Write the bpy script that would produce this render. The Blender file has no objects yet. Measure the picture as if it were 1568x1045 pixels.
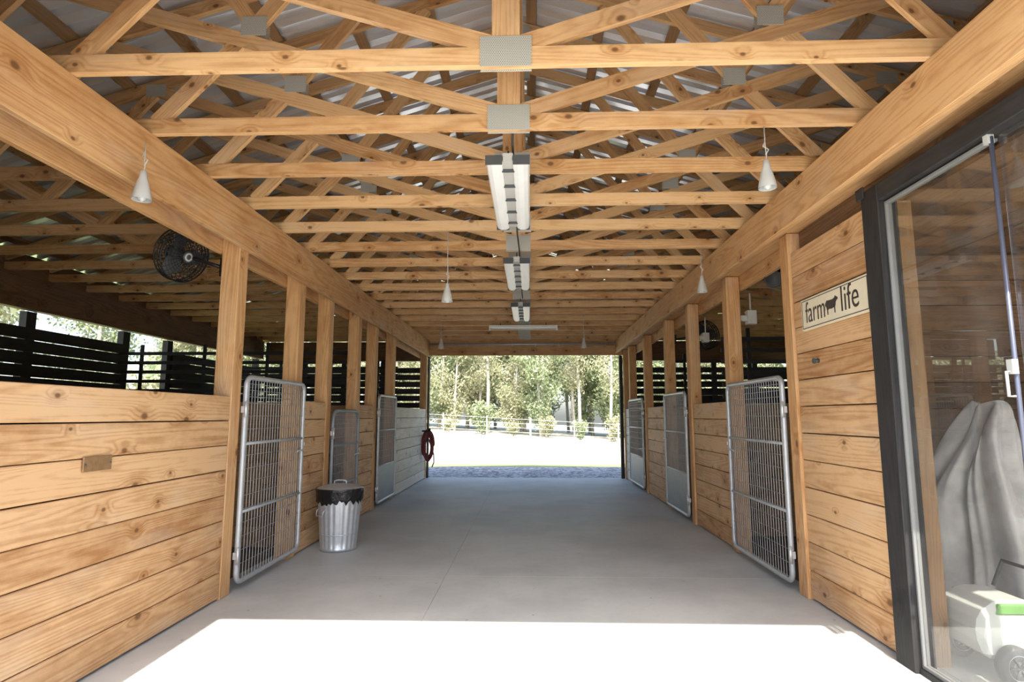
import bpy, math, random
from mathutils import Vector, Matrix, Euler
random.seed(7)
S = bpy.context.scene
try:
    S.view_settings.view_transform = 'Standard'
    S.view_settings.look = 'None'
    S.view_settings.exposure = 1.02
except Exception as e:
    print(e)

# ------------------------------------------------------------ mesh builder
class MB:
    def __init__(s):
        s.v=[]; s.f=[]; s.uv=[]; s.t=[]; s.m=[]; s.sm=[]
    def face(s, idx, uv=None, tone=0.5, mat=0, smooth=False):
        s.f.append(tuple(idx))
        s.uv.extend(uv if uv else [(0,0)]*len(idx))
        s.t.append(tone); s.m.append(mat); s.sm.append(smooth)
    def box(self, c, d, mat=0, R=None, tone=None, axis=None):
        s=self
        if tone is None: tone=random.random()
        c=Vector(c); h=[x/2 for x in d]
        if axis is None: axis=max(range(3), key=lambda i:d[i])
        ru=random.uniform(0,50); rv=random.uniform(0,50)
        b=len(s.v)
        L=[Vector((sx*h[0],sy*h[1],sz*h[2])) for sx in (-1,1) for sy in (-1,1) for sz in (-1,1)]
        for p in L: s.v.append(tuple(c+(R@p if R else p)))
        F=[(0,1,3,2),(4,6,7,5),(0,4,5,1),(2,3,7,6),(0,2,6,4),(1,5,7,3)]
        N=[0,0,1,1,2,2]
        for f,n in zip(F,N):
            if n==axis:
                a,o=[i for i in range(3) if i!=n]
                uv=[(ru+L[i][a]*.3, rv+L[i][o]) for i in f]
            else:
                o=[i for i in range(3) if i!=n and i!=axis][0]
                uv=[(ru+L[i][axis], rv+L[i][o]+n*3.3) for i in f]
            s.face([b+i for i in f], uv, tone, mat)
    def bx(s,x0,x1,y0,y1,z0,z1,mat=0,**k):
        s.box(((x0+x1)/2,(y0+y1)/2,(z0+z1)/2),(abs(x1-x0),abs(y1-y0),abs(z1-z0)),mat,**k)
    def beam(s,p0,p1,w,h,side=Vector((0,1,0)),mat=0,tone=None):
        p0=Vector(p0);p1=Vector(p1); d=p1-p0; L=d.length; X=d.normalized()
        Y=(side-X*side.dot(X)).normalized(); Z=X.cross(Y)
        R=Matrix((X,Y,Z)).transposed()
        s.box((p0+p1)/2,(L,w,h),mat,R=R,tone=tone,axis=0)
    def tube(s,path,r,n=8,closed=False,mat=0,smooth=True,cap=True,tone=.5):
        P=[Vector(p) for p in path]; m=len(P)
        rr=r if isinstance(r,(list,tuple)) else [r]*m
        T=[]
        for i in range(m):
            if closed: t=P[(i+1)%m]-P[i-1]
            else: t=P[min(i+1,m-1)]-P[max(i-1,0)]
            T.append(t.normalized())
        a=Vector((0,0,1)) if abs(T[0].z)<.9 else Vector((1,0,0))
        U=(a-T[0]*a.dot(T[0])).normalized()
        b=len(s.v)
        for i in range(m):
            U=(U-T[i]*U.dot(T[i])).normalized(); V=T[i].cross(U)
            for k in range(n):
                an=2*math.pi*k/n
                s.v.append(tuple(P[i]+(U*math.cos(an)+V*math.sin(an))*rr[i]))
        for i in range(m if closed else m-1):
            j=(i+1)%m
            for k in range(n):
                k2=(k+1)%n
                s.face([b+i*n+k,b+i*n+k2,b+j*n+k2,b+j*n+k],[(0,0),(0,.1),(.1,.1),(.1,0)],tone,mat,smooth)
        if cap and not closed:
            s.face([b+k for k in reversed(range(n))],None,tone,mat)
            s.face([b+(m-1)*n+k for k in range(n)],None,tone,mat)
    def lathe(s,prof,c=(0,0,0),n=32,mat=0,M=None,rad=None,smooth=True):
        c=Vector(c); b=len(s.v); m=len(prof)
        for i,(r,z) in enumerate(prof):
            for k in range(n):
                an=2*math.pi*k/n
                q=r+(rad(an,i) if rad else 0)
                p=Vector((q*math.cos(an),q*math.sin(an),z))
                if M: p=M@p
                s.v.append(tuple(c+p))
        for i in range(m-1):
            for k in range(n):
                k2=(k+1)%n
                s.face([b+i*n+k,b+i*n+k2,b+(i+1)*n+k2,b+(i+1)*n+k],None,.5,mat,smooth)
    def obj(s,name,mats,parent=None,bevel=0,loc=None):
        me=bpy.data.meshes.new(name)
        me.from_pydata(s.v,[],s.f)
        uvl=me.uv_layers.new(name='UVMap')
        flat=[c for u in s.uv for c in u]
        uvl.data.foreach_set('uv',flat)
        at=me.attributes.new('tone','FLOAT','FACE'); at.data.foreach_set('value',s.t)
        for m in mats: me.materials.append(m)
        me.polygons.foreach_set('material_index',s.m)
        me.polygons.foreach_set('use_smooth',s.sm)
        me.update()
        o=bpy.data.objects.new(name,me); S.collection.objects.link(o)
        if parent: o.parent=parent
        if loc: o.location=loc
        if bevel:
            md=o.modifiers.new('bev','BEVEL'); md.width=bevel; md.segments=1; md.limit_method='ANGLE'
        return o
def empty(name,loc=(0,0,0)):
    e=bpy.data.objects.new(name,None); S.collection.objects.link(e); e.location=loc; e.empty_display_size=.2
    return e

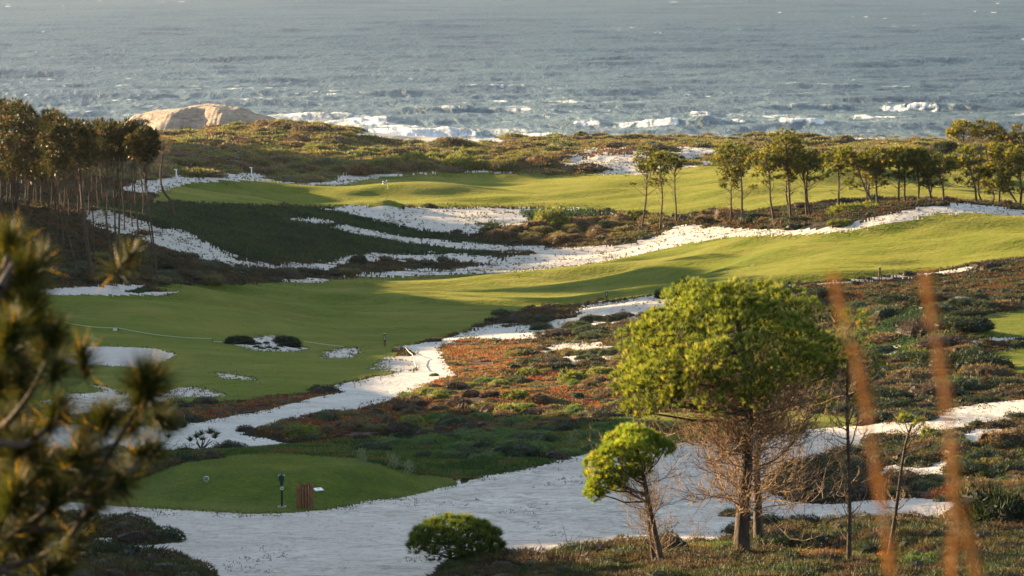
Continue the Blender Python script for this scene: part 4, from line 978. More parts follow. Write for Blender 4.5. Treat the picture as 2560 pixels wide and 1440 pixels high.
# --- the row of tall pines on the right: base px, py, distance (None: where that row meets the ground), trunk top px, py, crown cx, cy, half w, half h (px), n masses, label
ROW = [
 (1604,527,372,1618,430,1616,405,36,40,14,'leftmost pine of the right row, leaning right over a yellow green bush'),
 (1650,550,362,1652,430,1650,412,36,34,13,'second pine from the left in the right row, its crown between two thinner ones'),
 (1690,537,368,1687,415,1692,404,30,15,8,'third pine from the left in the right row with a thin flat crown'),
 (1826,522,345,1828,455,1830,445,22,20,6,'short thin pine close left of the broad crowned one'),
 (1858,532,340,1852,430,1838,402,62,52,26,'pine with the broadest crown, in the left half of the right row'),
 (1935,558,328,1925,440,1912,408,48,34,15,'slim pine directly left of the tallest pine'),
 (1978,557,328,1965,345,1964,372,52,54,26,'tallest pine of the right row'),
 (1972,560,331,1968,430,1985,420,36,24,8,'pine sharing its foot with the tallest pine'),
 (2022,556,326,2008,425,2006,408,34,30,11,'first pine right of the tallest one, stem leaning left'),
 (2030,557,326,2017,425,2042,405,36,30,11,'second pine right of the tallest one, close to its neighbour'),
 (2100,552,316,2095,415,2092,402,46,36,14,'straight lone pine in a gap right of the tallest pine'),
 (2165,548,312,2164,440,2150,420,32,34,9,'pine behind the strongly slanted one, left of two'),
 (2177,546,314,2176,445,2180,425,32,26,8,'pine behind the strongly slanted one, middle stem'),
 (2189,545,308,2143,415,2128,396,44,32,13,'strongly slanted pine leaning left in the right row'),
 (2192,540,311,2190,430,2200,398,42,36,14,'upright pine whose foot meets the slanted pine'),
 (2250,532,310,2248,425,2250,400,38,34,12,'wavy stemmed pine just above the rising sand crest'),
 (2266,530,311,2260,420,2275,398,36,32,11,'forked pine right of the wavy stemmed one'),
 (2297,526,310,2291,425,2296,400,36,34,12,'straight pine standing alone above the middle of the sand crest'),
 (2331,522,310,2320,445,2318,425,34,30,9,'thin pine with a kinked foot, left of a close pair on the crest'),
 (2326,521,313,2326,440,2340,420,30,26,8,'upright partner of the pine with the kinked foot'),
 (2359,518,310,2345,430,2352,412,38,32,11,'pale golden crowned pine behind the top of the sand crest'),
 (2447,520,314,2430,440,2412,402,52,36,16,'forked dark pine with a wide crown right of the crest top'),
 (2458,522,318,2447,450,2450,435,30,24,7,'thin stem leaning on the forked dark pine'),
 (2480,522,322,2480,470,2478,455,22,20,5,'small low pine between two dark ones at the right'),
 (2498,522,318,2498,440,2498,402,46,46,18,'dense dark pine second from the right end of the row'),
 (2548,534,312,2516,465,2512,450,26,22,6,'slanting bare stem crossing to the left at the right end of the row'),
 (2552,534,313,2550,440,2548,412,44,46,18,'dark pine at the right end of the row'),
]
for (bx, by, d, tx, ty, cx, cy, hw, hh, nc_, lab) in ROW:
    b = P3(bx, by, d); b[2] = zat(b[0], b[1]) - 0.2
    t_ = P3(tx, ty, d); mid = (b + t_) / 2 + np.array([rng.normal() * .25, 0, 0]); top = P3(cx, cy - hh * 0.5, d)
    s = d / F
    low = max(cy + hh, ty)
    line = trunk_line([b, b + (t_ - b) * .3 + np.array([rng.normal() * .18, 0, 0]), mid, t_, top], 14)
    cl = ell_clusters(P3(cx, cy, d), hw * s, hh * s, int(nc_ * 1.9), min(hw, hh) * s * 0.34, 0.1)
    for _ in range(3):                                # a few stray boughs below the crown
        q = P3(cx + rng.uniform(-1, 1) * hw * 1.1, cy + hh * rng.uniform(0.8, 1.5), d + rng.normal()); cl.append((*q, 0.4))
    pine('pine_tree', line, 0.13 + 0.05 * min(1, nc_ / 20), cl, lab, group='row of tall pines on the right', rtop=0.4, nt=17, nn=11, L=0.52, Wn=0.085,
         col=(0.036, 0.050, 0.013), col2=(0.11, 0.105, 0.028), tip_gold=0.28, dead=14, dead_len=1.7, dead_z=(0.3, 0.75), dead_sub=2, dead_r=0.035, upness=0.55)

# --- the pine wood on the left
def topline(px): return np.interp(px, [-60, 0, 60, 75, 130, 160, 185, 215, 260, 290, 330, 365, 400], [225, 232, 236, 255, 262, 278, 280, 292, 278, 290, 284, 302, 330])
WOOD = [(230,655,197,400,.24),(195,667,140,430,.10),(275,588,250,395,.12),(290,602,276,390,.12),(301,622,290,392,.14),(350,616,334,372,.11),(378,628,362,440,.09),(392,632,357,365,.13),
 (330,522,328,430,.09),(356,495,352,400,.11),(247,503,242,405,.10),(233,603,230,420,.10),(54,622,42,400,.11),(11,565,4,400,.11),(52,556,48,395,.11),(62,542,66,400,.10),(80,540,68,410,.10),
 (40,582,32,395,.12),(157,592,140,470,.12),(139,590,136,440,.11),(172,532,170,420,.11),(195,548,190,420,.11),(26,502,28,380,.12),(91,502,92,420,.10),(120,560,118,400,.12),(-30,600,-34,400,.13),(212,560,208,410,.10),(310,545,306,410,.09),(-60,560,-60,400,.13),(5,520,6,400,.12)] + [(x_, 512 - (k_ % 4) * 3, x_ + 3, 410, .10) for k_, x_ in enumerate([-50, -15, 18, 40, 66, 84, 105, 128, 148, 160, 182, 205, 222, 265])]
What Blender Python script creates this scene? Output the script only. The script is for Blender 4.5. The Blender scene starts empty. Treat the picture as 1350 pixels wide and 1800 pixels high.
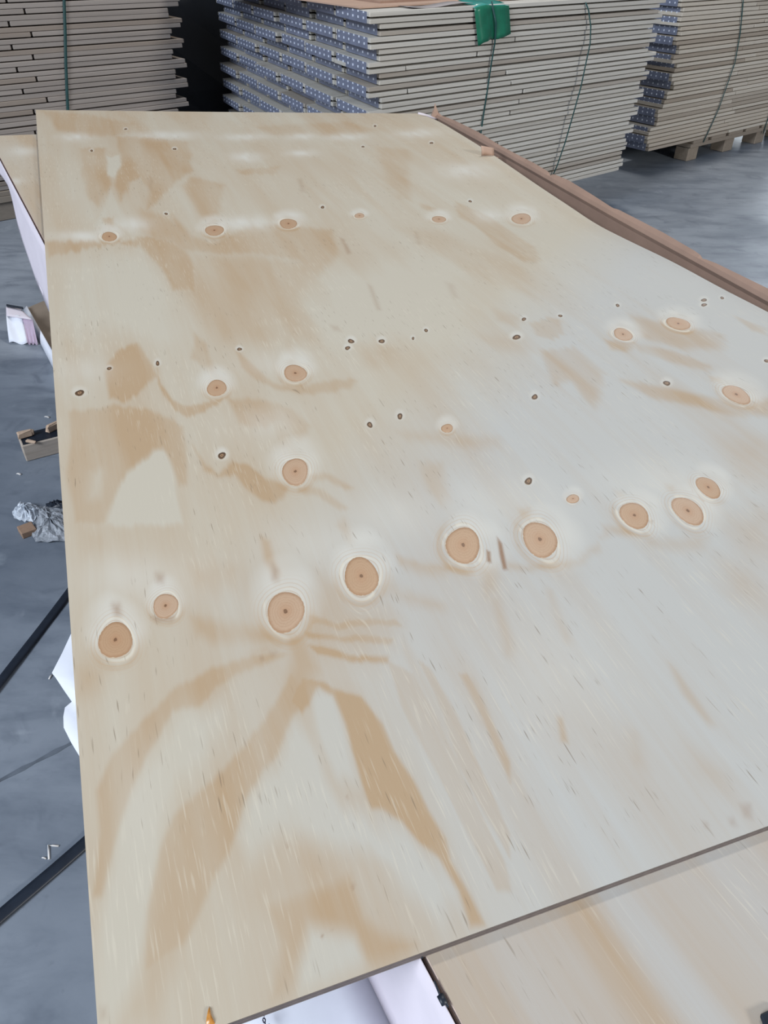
--------------------
Task objective:
Using the records above, gather all lines where the string "Python" is present.

Exercise response:
Continue the Blender Python script for this scene: part 4, from line 978. More parts follow. Write for Blender 4.5. Treat the picture as 2560 pixels wide and 1440 pixels high.
What Blender Python script creates this scene? Output the script only. The script is for Blender 4.5. The Blender scene starts empty. Treat the picture as 1350 pixels wide and 1800 pixels high.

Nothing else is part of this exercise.